Legal sharks circle round Davis and his chief of staff

By Oliver Duff

Published: 27 July 2007

* Eek eek, eek eek eek. Yes: it's the sound of squeaky bottoms in Westminster, as lawyers acting for David Davis's researcher, Alivia Kratke, put together their case against the shadow home secretary.

One month ago, Kratke suddenly vanished from Davis's office. Following the falling out, Kratke is taking Davis and his chief of staff, Dominic Raab, to an employment tribunal.

Davis's office had previously claimed to know nothing about the case. A source at the London Central Tribunal confirms, however, that "the claim came in on the 20th and has been copied to the other side [Davis]. He has 28 days to respond."

Kratke's lawyer, Jonathan Mansfield, is calling in potential witnesses to give evidence, under threat of seeking witness orders forcing them by law to attend court.

Davis's former researcher Henry Burkitt, now a lobbyist, confirms: "I have been called to give evidence as a witness." Another, Katy Taylor-Richards, now a journalist, declines to comment.

Davis's former secretary Gloria Nicholl, once manager of the druggie Indie band the Happy Mondays, denies the claim that she has been called as a witness. Former assistant Andy Percy and secretary Juliet Donnelly could not be reached to confirm rumours they are also on the list.

Asked if Davis is ready yet to acknowledge the existence of an employment tribunal claim against him, his spokesman said: "First of all we don't comment on office matters." So does he deny Kratke's claim? "We don't comment on office matters."

* When it emerged that the investigative journalist John Sweeney was writing a slags'n'all biography of Wayne Rooney the footballing wunderkind's lawyers began dusting their silks.

Bookstores have reportedly been threatened with legal action if they stockRoo Unzipped. But Random House has thrown caution to the wind, announcing it will publish on 20 August.

The story of Rooney, it declares, is about "our demented cult of celebrity, his love for Coleen, excruciatingly embarrassing sex with a PVC-clad grandmother known to admirers as 'the Auld Slapper' - and The Curse of the Black Thong." Whatever that is. "It is a story of a potential £100m 'cash cow' that everyone wants to milk."

Sweeney, in the news for his profane outburst at a Scientologist, refuses to comment, except to acknowledge the irony of one man with a very public temper writing about another.

* The chairman of the Tate, Paul Myners paid an impromptu visit to his gallery's vociferous critics, the pro-painting Stuckists, on Wednesday.

Myners went to see Stella Vine's show in Oxford in the morning.

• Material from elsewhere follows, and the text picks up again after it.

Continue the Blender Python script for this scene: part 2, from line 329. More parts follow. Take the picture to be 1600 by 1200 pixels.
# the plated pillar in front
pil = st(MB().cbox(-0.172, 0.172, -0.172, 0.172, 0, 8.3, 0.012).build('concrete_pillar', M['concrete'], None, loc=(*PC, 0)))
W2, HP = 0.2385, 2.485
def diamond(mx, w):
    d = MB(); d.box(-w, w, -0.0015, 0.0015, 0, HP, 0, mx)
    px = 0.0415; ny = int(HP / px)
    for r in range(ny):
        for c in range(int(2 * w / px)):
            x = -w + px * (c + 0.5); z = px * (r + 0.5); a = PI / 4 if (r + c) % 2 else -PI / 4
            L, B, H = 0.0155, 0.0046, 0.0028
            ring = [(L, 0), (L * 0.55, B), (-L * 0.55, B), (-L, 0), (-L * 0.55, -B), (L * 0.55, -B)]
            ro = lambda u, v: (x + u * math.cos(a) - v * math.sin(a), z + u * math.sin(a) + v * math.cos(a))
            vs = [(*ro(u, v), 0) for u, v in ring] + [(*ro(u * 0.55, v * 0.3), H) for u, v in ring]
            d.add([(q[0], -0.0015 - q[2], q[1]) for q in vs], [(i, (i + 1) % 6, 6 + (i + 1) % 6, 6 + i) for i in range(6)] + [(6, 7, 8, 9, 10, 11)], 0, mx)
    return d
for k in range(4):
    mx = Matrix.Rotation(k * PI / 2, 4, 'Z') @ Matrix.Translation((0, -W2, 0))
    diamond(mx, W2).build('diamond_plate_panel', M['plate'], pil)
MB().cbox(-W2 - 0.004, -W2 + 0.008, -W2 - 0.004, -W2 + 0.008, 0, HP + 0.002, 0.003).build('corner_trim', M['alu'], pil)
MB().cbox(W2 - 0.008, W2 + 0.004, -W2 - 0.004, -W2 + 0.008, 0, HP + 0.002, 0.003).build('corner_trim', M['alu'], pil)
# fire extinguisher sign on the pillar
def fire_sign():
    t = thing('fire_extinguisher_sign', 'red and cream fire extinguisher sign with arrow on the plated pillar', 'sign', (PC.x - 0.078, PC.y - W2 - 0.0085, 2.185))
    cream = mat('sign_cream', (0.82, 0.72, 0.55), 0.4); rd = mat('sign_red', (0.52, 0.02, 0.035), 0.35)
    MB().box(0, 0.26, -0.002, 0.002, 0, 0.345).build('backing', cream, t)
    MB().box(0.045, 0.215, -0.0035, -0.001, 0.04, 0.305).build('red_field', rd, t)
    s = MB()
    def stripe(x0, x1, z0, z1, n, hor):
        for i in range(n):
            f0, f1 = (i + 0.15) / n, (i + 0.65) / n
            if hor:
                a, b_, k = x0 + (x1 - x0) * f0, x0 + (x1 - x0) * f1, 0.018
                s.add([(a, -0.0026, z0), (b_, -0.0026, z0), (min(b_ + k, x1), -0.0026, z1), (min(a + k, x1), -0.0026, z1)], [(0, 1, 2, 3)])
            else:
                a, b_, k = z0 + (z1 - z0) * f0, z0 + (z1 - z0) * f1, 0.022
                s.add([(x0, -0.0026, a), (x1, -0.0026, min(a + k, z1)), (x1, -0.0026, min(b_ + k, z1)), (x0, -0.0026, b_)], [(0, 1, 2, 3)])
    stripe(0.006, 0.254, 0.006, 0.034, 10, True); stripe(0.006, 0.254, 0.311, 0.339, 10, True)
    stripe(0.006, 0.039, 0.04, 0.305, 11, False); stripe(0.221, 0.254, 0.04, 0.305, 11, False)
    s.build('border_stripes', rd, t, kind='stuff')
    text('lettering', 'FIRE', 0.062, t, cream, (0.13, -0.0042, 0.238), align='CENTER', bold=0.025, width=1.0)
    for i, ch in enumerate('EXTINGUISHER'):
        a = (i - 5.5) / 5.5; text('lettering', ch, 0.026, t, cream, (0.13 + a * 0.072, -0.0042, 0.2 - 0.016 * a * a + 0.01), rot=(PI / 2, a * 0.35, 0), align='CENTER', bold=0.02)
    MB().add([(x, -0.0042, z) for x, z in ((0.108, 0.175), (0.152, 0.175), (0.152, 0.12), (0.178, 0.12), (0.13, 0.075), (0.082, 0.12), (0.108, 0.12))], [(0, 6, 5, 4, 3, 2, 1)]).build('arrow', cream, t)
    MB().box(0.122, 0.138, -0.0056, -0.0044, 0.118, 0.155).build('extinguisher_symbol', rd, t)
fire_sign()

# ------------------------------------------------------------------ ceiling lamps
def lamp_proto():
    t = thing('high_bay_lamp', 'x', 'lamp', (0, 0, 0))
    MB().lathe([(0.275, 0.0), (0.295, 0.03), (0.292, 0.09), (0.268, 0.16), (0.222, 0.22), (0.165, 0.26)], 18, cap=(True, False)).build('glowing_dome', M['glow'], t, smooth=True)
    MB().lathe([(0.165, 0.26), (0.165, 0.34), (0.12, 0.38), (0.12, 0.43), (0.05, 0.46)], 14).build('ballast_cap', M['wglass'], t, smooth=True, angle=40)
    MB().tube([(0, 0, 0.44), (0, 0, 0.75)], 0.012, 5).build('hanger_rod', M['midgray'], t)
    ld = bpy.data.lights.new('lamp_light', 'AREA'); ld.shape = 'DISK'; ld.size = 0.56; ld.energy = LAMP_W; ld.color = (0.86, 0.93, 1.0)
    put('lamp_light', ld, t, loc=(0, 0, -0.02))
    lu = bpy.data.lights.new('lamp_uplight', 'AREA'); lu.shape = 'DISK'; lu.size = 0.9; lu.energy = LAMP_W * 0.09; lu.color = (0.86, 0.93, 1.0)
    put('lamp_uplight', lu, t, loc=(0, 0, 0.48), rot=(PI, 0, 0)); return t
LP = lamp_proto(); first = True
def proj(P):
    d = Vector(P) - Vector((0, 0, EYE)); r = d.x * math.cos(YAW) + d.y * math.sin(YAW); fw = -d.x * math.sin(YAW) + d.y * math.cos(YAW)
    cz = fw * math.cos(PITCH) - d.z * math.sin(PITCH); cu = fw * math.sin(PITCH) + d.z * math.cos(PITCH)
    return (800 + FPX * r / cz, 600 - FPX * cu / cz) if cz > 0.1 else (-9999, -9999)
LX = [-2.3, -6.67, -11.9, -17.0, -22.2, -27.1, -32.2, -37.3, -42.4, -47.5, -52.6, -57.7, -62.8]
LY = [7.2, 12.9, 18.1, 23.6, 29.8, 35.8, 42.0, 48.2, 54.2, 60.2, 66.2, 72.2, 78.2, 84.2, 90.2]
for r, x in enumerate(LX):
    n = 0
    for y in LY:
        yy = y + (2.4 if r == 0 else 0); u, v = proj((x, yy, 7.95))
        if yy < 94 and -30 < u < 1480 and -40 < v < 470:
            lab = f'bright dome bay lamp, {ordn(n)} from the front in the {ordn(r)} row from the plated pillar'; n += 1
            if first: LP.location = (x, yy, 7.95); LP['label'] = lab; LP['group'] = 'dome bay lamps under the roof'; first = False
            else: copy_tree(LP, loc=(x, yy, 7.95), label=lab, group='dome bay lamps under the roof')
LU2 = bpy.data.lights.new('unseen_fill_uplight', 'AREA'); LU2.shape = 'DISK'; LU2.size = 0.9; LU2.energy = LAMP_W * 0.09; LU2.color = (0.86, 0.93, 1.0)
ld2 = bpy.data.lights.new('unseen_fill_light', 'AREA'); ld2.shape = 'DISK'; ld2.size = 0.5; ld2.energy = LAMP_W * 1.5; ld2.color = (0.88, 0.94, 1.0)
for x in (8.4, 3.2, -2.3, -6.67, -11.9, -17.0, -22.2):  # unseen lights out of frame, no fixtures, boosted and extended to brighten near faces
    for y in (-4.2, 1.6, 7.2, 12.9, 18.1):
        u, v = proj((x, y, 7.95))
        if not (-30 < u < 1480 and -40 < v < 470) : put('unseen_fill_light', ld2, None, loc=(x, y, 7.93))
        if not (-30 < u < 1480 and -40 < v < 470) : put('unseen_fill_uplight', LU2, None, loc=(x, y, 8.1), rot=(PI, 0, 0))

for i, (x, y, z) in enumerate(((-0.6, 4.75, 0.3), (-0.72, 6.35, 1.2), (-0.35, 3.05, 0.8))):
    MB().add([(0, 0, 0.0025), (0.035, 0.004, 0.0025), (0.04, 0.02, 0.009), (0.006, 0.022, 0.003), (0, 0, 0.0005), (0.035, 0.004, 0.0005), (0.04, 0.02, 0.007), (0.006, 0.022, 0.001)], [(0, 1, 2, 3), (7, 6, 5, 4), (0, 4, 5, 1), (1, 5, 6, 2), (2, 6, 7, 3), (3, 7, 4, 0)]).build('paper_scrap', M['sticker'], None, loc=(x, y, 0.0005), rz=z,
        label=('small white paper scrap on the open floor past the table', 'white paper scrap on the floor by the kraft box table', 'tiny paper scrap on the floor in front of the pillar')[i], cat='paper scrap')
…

Then, gamely, he dropped by the Stuckists' exhibition, I Won't Have Sex With You As Long As We're Married, at Wimbledon's A Gallery. (See right: they photographed him. "Act natural!") Vine used to be married to the Stuckist co-founder, Charles Thomson.

Myners' appearance was brave, since the Stuckists pillory him and the Tate for the "pretensions" of its conceptual art. "He said he wasn't sure why we were so critical when he our art was quite similar to the stuff... at the Tate," says A Gallery's owner, Fraser Kee Scott. "So I asked him if that were the case why on earth did the Tate turn down the art we offered them?"

* Last month I found Euan Blair at the free bar at a White Stripes gig (although he didn't get backstage to hobnob with Keira and Sienna). He was out again on Wednesday, walking the yellow carpet with girlfriend, Suzanne Ashman, at the premiere of The Simpsons movie. He commented: "I can't speak on the record, but off the record I hope it's a really good film." Keep your controversial opinions to yourself! Euan stayed on after the film for the party and the free drinks in the VIP section.

Also at the premiere was Joshua Jackson, once of Dawson's Creek. While his co-star in that seaside tosh, Katie Holmes, has become half of one of Hollywood's richest and weirdest couples, Jackson was heard steering friends away from the bar: "No we shouldn't go to that bar - there's a free one upstairs."

* Just when John Prescott thought his Mandela-like Long Walk to Strasbourg had entered the home straight (he wants to be leader of the UK bloc at the Council of Europe), another obstacle crashes down afore him.

On Monday, Prezza squeezed home in a tight vote of 12 to eight to become leader of Labour's delegation - despite a campaign against him to keep his hands off the champagne flutes. The Labour MP Gordon Prentice promptly resigned from the group, refusing to work with "the tub of lard".

Prezza would be a shoo-in when the PM appoints the overall leader. But none of the 11 Tories on the 36-strong delegation wants JP either. Their leader, David Wilshire, has told Gord to think again: the 11 Tory anti-Prezza votes, added to the eight Labour, come to more than half the delegation. "And the Council exists to promote democracy after all."